A souterrain, from the French for underground passage, is a type of dry-stone subterranean structure found across early medieval Ireland, most commonly associated with ringforts and thought to have served for storage, refuge, or both. What survives at Gorteen is, even by the standards of the type, unusually complex: three corbelled beehive chambers of varying size, connected by passages that turn, narrow, and descend at deliberate intervals, all constructed without mortar and with stones that, as of the late nineteenth century, appeared to be still in their original positions.

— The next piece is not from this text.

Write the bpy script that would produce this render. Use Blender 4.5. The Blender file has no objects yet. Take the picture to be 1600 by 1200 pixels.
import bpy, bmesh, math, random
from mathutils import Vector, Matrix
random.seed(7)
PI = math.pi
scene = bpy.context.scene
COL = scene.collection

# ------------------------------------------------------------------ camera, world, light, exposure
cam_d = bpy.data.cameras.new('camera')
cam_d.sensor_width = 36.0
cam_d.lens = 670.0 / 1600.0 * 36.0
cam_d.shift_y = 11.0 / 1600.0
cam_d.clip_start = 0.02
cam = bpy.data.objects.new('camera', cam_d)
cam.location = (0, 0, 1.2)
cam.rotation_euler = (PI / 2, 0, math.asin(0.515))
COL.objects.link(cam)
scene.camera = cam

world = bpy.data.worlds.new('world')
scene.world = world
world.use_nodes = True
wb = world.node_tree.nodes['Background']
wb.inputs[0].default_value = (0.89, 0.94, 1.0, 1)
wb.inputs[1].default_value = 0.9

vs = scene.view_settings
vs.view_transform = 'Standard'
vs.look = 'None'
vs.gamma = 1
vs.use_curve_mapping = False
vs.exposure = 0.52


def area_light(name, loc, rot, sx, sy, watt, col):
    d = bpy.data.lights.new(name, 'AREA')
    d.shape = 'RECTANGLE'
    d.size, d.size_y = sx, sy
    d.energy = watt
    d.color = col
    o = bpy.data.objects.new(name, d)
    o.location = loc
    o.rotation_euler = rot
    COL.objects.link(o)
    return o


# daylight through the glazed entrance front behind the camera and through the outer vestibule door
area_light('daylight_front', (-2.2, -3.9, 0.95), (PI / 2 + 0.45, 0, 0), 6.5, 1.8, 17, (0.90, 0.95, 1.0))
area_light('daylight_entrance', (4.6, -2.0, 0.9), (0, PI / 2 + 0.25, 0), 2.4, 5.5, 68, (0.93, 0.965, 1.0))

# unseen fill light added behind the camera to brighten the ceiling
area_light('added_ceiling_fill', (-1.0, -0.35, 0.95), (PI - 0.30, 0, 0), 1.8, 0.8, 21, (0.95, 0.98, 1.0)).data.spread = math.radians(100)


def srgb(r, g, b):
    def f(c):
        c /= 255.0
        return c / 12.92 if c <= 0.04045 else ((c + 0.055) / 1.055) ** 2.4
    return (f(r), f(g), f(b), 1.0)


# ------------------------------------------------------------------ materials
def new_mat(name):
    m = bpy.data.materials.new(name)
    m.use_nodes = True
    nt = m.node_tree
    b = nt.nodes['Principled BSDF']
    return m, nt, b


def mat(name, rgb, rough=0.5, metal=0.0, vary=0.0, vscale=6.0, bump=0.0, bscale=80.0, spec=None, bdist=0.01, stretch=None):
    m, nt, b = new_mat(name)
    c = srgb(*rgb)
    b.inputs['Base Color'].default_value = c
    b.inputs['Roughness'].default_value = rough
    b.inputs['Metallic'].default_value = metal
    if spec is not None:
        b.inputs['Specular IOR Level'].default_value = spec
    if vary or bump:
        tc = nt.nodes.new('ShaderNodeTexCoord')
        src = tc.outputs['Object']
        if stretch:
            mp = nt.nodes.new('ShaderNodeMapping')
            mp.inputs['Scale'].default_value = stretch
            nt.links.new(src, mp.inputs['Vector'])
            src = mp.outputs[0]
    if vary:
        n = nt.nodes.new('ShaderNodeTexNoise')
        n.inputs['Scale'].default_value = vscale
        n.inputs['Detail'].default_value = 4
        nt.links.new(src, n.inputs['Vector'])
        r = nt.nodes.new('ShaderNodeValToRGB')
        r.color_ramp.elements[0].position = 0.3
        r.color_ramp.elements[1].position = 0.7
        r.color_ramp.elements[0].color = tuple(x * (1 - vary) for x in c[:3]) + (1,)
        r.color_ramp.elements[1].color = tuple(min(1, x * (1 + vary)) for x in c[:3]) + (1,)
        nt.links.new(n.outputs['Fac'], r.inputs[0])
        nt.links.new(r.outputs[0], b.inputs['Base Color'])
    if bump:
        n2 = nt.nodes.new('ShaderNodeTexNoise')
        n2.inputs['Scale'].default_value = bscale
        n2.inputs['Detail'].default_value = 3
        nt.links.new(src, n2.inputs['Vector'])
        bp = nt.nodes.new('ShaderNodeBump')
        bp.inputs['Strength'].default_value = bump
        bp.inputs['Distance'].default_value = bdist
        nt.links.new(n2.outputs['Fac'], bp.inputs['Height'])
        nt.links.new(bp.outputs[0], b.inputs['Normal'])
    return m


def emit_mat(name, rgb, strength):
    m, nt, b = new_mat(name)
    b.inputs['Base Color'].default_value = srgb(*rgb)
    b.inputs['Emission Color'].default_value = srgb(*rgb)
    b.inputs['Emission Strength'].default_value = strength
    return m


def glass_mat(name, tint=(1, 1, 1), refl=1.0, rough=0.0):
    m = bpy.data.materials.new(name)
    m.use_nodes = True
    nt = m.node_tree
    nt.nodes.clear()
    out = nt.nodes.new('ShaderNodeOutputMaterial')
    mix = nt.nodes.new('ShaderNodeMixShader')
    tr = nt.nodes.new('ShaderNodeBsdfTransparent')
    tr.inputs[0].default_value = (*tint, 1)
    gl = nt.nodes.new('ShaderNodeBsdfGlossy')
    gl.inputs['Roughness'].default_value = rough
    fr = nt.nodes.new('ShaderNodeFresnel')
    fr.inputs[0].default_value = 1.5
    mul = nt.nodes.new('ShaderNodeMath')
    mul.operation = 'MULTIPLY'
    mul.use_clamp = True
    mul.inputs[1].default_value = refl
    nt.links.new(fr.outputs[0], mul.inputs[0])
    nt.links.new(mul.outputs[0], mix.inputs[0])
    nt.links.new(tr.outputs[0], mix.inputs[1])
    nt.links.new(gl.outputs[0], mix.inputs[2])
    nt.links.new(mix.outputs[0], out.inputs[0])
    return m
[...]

The fullest account of the structure comes from a description published by Falkiner in 1898, when the souterrain was situated on the property of Lord Congleton, in the parish of Moyliscar, roughly four miles from Mullingar and about 500 yards from the Roman Catholic church at Gainstown. The entrance, facing east and framed by large rough jambs beneath a single massive lintel, leads into a passage just under a metre square. After 5.2 metres the passage drops slightly, the roof rises to nearly 1.8 metres, and the route turns at a right angle into an ante-chamber where a flat stone shelf, spanning the full width of the passage, divides two onward routes. Below the shelf, a crawlway of only 0.75 metres square leads down to the first beehive chamber, 2.1 metres high and 2.7 metres across at the base, its apex sealed by a large circular capstone. Above the shelf, a second passage, partially obstructed by a broken lintel, heads west, passing a small offset chamber before curving gradually southward through 14 metres of total length to reach the largest chamber of all, 7.5 feet high and over 3 metres in diameter, its top closed by two overlapping flags. The whole system, passages and chambers alike, is built within the thickness of the ringfort's vallum, the raised earthen and stone bank that formed the enclosure wall, so that the underground structure is essentially hidden within the monument's own body.
The site lies on a low rise in undulating ground, and the ringfort itself remains visible. The eastern end of the souterrain passage is open, though the earthwork that once covered much of the structure has lost considerable height over the centuries. The deliberate engineering evident in 1898, the graded descents, the constricted crawlways, the branching layout, speaks to a builder's understanding of how to make a space both defensible and disorienting to anyone unfamiliar with it.